Copy out the data below verbatim.

********

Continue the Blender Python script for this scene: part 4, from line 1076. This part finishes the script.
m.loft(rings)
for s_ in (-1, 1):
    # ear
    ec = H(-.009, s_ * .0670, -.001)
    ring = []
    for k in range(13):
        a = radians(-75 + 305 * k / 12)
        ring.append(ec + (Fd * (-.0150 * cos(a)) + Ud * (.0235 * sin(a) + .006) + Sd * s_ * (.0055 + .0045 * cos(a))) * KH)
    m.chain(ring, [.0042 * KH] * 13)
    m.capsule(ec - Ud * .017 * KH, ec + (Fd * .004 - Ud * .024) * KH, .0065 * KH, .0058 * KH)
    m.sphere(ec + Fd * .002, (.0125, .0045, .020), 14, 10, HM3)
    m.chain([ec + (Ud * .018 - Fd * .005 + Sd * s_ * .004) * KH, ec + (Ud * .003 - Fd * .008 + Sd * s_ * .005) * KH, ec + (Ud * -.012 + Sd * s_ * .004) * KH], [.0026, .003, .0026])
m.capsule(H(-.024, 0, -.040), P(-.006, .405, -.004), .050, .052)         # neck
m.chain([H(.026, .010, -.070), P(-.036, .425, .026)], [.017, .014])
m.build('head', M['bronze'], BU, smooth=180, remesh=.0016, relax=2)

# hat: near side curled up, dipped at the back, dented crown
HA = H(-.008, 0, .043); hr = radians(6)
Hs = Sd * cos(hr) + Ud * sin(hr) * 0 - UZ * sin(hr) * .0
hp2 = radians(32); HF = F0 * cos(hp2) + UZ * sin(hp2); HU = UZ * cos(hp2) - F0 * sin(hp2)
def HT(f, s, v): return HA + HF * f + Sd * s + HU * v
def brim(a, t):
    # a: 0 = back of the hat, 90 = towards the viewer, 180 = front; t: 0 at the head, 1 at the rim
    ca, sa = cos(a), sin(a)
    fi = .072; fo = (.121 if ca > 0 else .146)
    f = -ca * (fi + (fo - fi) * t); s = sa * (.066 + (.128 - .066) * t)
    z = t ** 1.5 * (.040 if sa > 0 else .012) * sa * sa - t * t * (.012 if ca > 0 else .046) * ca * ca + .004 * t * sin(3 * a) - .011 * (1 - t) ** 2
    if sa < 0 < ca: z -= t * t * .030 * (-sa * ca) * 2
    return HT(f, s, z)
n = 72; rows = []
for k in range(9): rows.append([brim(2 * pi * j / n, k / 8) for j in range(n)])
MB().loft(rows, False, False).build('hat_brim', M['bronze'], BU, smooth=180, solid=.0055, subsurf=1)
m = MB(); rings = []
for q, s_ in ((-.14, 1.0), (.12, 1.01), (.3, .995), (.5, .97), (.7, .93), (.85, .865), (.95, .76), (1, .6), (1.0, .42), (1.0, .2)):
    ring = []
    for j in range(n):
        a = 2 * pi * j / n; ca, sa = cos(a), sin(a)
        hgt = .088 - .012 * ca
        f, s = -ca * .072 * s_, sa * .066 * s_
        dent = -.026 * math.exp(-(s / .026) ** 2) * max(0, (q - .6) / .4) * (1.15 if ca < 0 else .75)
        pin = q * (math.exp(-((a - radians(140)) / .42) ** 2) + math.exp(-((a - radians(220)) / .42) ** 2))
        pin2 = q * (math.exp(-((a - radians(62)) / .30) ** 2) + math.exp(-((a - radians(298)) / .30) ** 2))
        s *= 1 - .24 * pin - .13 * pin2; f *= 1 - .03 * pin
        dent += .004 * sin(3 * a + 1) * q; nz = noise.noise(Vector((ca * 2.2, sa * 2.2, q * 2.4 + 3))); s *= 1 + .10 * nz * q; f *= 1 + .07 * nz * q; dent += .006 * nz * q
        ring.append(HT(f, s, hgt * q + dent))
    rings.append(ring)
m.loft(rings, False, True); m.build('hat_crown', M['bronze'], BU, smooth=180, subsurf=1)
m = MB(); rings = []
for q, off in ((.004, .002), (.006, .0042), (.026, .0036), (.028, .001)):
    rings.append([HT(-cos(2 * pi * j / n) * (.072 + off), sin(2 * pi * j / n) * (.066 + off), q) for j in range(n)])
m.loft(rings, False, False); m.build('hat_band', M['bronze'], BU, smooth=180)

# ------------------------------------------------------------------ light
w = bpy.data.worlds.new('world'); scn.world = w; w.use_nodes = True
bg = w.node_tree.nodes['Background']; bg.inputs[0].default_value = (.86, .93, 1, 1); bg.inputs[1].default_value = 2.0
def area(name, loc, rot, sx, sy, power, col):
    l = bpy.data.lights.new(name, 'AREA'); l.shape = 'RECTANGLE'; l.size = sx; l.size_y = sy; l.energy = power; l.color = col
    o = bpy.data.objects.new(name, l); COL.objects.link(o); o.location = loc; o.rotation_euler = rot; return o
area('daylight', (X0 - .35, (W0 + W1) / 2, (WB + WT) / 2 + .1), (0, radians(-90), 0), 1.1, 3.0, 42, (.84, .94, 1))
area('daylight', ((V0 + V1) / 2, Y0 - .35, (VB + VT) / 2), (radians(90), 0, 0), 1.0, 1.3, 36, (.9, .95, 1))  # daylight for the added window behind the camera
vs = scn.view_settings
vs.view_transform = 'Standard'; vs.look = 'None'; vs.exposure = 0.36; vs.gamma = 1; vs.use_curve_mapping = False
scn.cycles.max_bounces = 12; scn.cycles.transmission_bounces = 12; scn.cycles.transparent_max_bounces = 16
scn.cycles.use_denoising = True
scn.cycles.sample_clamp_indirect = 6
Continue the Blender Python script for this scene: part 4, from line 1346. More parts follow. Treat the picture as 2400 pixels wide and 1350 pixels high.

********

- _Solution to this problem_
Continue the Blender Python script for this scene: part 4, from line 1076. This part finishes the script.
m.loft(rings)
for s_ in (-1, 1):
    # ear
    ec = H(-.009, s_ * .0670, -.001)
    ring = []
    for k in range(13):
        a = radians(-75 + 305 * k / 12)
        ring.append(ec + (Fd * (-.0150 * cos(a)) + Ud * (.0235 * sin(a) + .006) + Sd * s_ * (.0055 + .0045 * cos(a))) * KH)
    m.chain(ring, [.0042 * KH] * 13)
    m.capsule(ec - Ud * .017 * KH, ec + (Fd * .004 - Ud * .024) * KH, .0065 * KH, .0058 * KH)
    m.sphere(ec + Fd * .002, (.0125, .0045, .020), 14, 10, HM3)
    m.chain([ec + (Ud * .018 - Fd * .005 + Sd * s_ * .004) * KH, ec + (Ud * .003 - Fd * .008 + Sd * s_ * .005) * KH, ec + (Ud * -.012 + Sd * s_ * .004) * KH], [.0026, .003, .0026])
m.capsule(H(-.024, 0, -.040), P(-.006, .405, -.004), .050, .052)         # neck
m.chain([H(.026, .010, -.070), P(-.036, .425, .026)], [.017, .014])
m.build('head', M['bronze'], BU, smooth=180, remesh=.0016, relax=2)

# hat: near side curled up, dipped at the back, dented crown
HA = H(-.008, 0, .043); hr = radians(6)
Hs = Sd * cos(hr) + Ud * sin(hr) * 0 - UZ * sin(hr) * .0
hp2 = radians(32); HF = F0 * cos(hp2) + UZ * sin(hp2); HU = UZ * cos(hp2) - F0 * sin(hp2)
def HT(f, s, v): return HA + HF * f + Sd * s + HU * v
def brim(a, t):
    # a: 0 = back of the hat, 90 = towards the viewer, 180 = front; t: 0 at the head, 1 at the rim
    ca, sa = cos(a), sin(a)
    fi = .072; fo = (.121 if ca > 0 else .146)
    f = -ca * (fi + (fo - fi) * t); s = sa * (.066 + (.128 - .066) * t)
    z = t ** 1.5 * (.040 if sa > 0 else .012) * sa * sa - t * t * (.012 if ca > 0 else .046) * ca * ca + .004 * t * sin(3 * a) - .011 * (1 - t) ** 2
    if sa < 0 < ca: z -= t * t * .030 * (-sa * ca) * 2
    return HT(f, s, z)
n = 72; rows = []
for k in range(9): rows.append([brim(2 * pi * j / n, k / 8) for j in range(n)])
MB().loft(rows, False, False).build('hat_brim', M['bronze'], BU, smooth=180, solid=.0055, subsurf=1)
m = MB(); rings = []
for q, s_ in ((-.14, 1.0), (.12, 1.01), (.3, .995), (.5, .97), (.7, .93), (.85, .865), (.95, .76), (1, .6), (1.0, .42), (1.0, .2)):
    ring = []
    for j in range(n):
        a = 2 * pi * j / n; ca, sa = cos(a), sin(a)
        hgt = .088 - .012 * ca
        f, s = -ca * .072 * s_, sa * .066 * s_
        dent = -.026 * math.exp(-(s / .026) ** 2) * max(0, (q - .6) / .4) * (1.15 if ca < 0 else .75)
        pin = q * (math.exp(-((a - radians(140)) / .42) ** 2) + math.exp(-((a - radians(220)) / .42) ** 2))
        pin2 = q * (math.exp(-((a - radians(62)) / .30) ** 2) + math.exp(-((a - radians(298)) / .30) ** 2))
        s *= 1 - .24 * pin - .13 * pin2; f *= 1 - .03 * pin
        dent += .004 * sin(3 * a + 1) * q; nz = noise.noise(Vector((ca * 2.2, sa * 2.2, q * 2.4 + 3))); s *= 1 + .10 * nz * q; f *= 1 + .07 * nz * q; dent += .006 * nz * q
        ring.append(HT(f, s, hgt * q + dent))
    rings.append(ring)
m.loft(rings, False, True); m.build('hat_crown', M['bronze'], BU, smooth=180, subsurf=1)
m = MB(); rings = []
for q, off in ((.004, .002), (.006, .0042), (.026, .0036), (.028, .001)):
    rings.append([HT(-cos(2 * pi * j / n) * (.072 + off), sin(2 * pi * j / n) * (.066 + off), q) for j in range(n)])
m.loft(rings, False, False); m.build('hat_band', M['bronze'], BU, smooth=180)

# ------------------------------------------------------------------ light
w = bpy.data.worlds.new('world'); scn.world = w; w.use_nodes = True
bg = w.node_tree.nodes['Background']; bg.inputs[0].default_value = (.86, .93, 1, 1); bg.inputs[1].default_value = 2.0
def area(name, loc, rot, sx, sy, power, col):
    l = bpy.data.lights.new(name, 'AREA'); l.shape = 'RECTANGLE'; l.size = sx; l.size_y = sy; l.energy = power; l.color = col
    o = bpy.data.objects.new(name, l); COL.objects.link(o); o.location = loc; o.rotation_euler = rot; return o
area('daylight', (X0 - .35, (W0 + W1) / 2, (WB + WT) / 2 + .1), (0, radians(-90), 0), 1.1, 3.0, 42, (.84, .94, 1))
area('daylight', ((V0 + V1) / 2, Y0 - .35, (VB + VT) / 2), (radians(90), 0, 0), 1.0, 1.3, 36, (.9, .95, 1))  # daylight for the added window behind the camera
vs = scn.view_settings
vs.view_transform = 'Standard'; vs.look = 'None'; vs.exposure = 0.36; vs.gamma = 1; vs.use_curve_mapping = False
scn.cycles.max_bounces = 12; scn.cycles.transmission_bounces = 12; scn.cycles.transparent_max_bounces = 16
scn.cycles.use_denoising = True
scn.cycles.sample_clamp_indirect = 6
Continue the Blender Python script for this scene: part 4, from line 1346. More parts follow. Treat the picture as 2400 pixels wide and 1350 pixels high.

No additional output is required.